Ask yourself. There is an election coming in the US soon and people are talking about all kinds of "important" aspects and perspectives of it, without knowing what the fundamental point is. They might have their personal opinion, but this is like being the stakeholder of a tiny company trying to maximize wealth. What are the implications at scale and how does it affect the entire ecosystem? What does it mean in ten, twenty or fifty years from now if the continually improve AI (at a rate no human can match) ends up doing everything for us?
What many don't realize is that nature itself is a rule-based, codified system. We don't consider this because there is a huge amount of complexity, but the most complex problem becomes simple to solve repeatedly once a viable solution is found. Nature is complex, because we just don't have all the insight we would need into every part of it. But it is actually just very, very complicated.

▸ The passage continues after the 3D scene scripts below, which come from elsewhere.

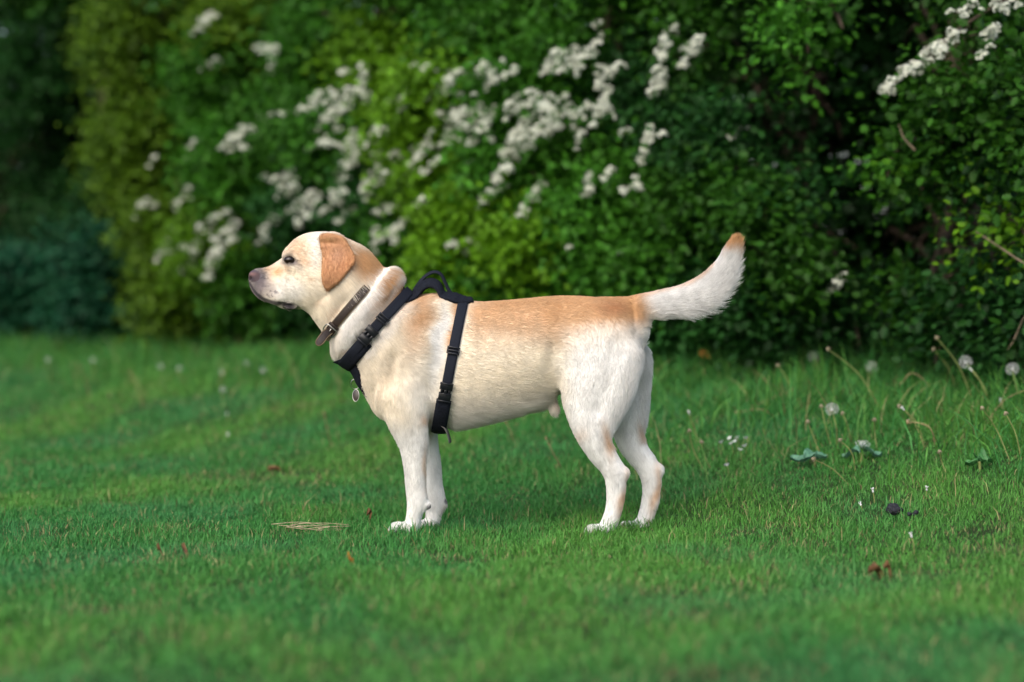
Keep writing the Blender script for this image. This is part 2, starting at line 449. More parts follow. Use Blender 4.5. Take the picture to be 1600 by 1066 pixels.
# filler deeper in the hedge, shade put into its leaf colour, and its top out of the frame, spread along each bush
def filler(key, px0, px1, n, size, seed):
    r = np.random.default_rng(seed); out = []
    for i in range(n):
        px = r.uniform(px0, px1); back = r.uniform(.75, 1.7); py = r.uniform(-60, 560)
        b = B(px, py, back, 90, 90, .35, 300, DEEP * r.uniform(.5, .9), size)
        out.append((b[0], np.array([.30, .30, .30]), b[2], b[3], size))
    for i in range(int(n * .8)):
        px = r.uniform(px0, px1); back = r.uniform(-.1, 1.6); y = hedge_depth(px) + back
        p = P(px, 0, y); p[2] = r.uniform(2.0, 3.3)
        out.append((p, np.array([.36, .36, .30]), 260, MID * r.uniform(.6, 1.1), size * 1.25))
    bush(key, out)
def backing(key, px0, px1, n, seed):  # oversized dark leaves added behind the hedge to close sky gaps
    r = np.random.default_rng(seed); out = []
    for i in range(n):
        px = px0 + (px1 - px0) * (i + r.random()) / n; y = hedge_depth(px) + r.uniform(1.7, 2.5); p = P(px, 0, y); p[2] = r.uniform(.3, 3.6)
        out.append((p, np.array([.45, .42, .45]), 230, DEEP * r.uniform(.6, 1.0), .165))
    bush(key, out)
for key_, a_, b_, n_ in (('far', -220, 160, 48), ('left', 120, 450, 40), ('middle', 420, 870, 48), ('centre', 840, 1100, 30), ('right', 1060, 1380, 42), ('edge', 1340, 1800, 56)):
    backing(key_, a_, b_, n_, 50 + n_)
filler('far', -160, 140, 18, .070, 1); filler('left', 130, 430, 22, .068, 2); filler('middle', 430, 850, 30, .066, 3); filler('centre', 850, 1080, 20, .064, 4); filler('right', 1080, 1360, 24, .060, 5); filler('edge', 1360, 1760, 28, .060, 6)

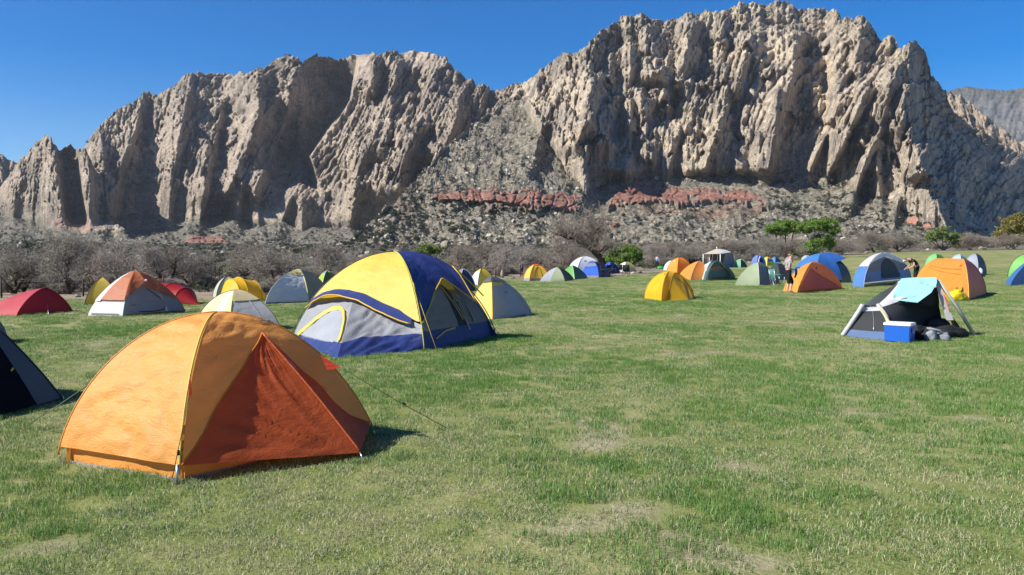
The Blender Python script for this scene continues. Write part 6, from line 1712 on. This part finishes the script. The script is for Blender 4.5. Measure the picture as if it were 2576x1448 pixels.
# ------------------------------------------------------------------ people
SKIN = plain((.52, .30, .22, 1), .6, .3, var=.06)
def skin_mesh(name, verts, edges, radii, mat, parent, root=0, sub=2):
    me = bpy.data.meshes.new(name); me.from_pydata([tuple(v) for v in verts], edges, [])
    me.materials.append(mat)
    o = obj(name, me, parent)
    m = o.modifiers.new('skin', 'SKIN'); m.use_smooth_shade = True
    for i, r in enumerate(radii):
        sv = me.skin_vertices[0].data[i]
        sv.radius = r if isinstance(r, tuple) else (r, r)
        sv.use_root = (i == root)
    s = o.modifiers.new('sub', 'SUBSURF'); s.levels = sub; s.render_levels = sub
    return o
def person(label, loc, rz, J, shirt, trousers, hair, hair_r=.105, sleeve=.5, leg_to=.55, scale=1.0, waist=None, shoes=None, cap=None):
    """J: joints of the posed body, facing +X, foot at z = 0"""
    t = thing('person', loc, label, 'person', None, rz)
    t.scale = (scale,) * 3
    V = {k: Vector(v) for k, v in J.items()}
    names, verts, rad, idx = [], [], [], {}
    def add(k, r): idx[k] = len(verts); verts.append(V[k]); rad.append(r)
    add('pelvis', (.135, .115)); add('belly', (.125, .10)); add('chest', (.145, .11)); add('neck', .055); add('jaw', (.07, .075)); add('crown', (.088, .095))
    ed = [('pelvis', 'belly'), ('belly', 'chest'), ('chest', 'neck'), ('neck', 'jaw'), ('jaw', 'crown')]
    for s in 'lr':
        add('sh' + s, .062); add('el' + s, .042); add('wr' + s, .028); add('ha' + s, (.038, .022))
        ed += [('chest', 'sh' + s), ('sh' + s, 'el' + s), ('el' + s, 'wr' + s), ('wr' + s, 'ha' + s)]
        add('hi' + s, .095); add('kn' + s, .062); add('ca' + s, .056); add('an' + s, .036); add('to' + s, (.042, .028))
        ed += [('pelvis', 'hi' + s), ('hi' + s, 'kn' + s), ('kn' + s, 'ca' + s), ('ca' + s, 'an' + s), ('an' + s, 'to' + s)]
    skin_mesh('body', verts, [(idx[a], idx[b]) for a, b in ed], rad, SKIN, t)
    # fingers and thumb, bent round what the hand does
    for s in 'lr':
        w, h = V['wr' + s], V['ha' + s]
        d = (h - w).normalized(); side = Vector((0, 1, 0)) if abs(d.y) < .9 else Vector((1, 0, 0)); side = (side - d * side.dot(d)).normalized(); dn = d.cross(side) * (1 if d.cross(side).z < 0 else -1)
        m = MB()
        for k, (of, ln) in enumerate(((-.026, .06), (-.009, .072), (.009, .068), (.026, .052))):
            b = h + side * of + d * .015; q = b + d * ln * .55 + dn * .008; e = q + d * ln * .3 + dn * ln * .4
            m.tube([b, q, e], [.0095, .0085, .007], 6)
        b = h - d * .02 + side * .032; m.tube([b, b + side * .025 + d * .02, b + side * .03 + d * .05], [.011, .010, .008], 6)
        m.build('hand', SKIN, t, True)
    # clothes as slightly larger skins
    lp = lambda a, b, f: V[a].lerp(V[b], f)
    v = [V['pelvis'].lerp(V['belly'], -.12), V['belly'], V['chest'], V['chest'].lerp(V['neck'], .72)]; r = [(.15, .128), (.142, .116), (.162, .125), (.085, .08)]; e = [(0, 1), (1, 2), (2, 3)]
    for s in 'lr':
        a = len(v); v += [V['sh' + s], lp('sh' + s, 'el' + s, sleeve)]; r += [.078, .062]; e += [(2, a), (a, a + 1)]
    skin_mesh('shirt', v, e, r, shirt, t)
    v = [lp('pelvis', 'belly', .85), V['pelvis']]; r = [(.146, .122), (.156, .134)]; e = [(0, 1)]
    for s in 'lr':
        a = len(v); v += [V['hi' + s], V['kn' + s], lp('kn' + s, 'an' + s, leg_to)]; r += [.108, .078, .066]; e += [(1, a), (a, a + 1), (a + 1, a + 2)]
    skin_mesh('trousers', v, e, r, trousers, t, 1)
    if waist is not None:
        skin_mesh('waistband', [lp('pelvis', 'belly', .15), lp('pelvis', 'belly', .75)], [(0, 1)], [(.166, .142), (.160, .134)], waist, t)
    if shoes is not None:
        for s in 'lr': skin_mesh('shoe', [V['an' + s] + Vector((-.03, 0, -.035)), V['to' + s] + Vector((.03, 0, -.01))], [(0, 1)], [(.05, .04), (.05, .034)], shoes, t, 0, 1)
    up = (V['crown'] - V['jaw']).normalized(); f = V['face'].normalized()
    c = V['crown']
    skin_mesh('hair', [c - f * .035 + up * .028, c - f * .06 - up * .06], [(0, 1)], [(hair_r, hair_r * .98), (hair_r * .85, hair_r * .8)], hair, t)
    if cap is not None:
        skin_mesh('cap', [c + up * .04 - f * .01, c + up * .025 + f * .12], [(0, 1)], [(.10, .085), (.07, .015)], cap, t)
    m = MB(); mid = V['jaw'].lerp(c, .5); sd = f.cross(up).normalized()
    m.tube([mid + f * .078 + up * .02, mid + f * .105 - up * .012], [.012, .017], 6); m.build('nose', SKIN, t, True)
    for k in (-1, 1):
        m = MB(); m.tube([mid + sd * .032 * k + f * .082 + up * .035, mid + sd * .032 * k + f * .092 + up * .035], [.012, .010], 6); m.build('eye', plain((.03, .025, .02, 1), .3), t, True)
        m = MB(); m.tube([mid + sd * .088 * k + up * .015, mid + sd * .097 * k - f * .012 + up * .045], [.016, .02], 6); m.build('ear', SKIN, t, True)
    m = MB(); m.tube([mid + f * .085 - up * .045 - sd * .025, mid + f * .092 - up * .046, mid + f * .085 - up * .045 + sd * .025], .006, 5); m.build('mouth', plain((.35, .12, .11, 1)), t)
    return t
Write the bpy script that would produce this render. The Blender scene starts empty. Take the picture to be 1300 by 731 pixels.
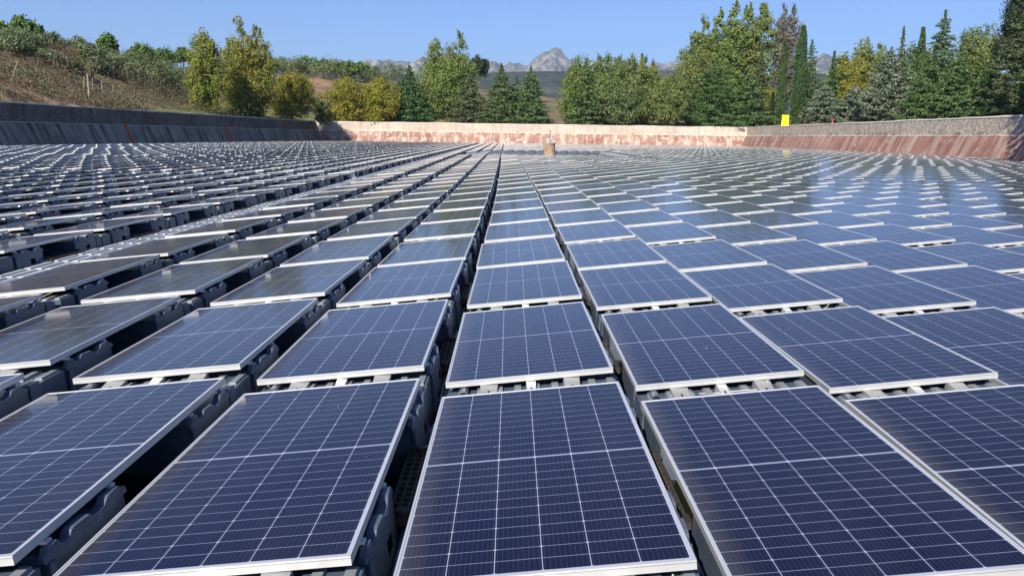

This distinction might not matter to many, but it is important to make and realize that what seemed complicated before to the point that an AI would never be able to do it, was in fact complicated and now AIs are churning out the solutions in fractions of seconds. Complexity, was complication. This also means that we as humans, who seem so complex, are actually just a set of very complicated conditions. Yet, it is also pretty clear that we are also simple in the sense that our needs are pretty base, with physical requirements, sexual requirements, and emotional requirements that need to be considered in order to have what we would consider a quality life, a high level of wellbeing.
What is strange is that we keep making systems that ignore these needs and instead favor creating systems and indicators of success that do not tie themselves to even our minimum requirements, let alone to build the conditions for us to thrive as humans and then by extension, as society. If we were to look at our processes and results based on the idea that we are tasked with improving wellbeing in our own lives and at a general level, we would say that our systems are broken, and we are failing to meet the desired results.
If we were an appliance - we'd be replaced.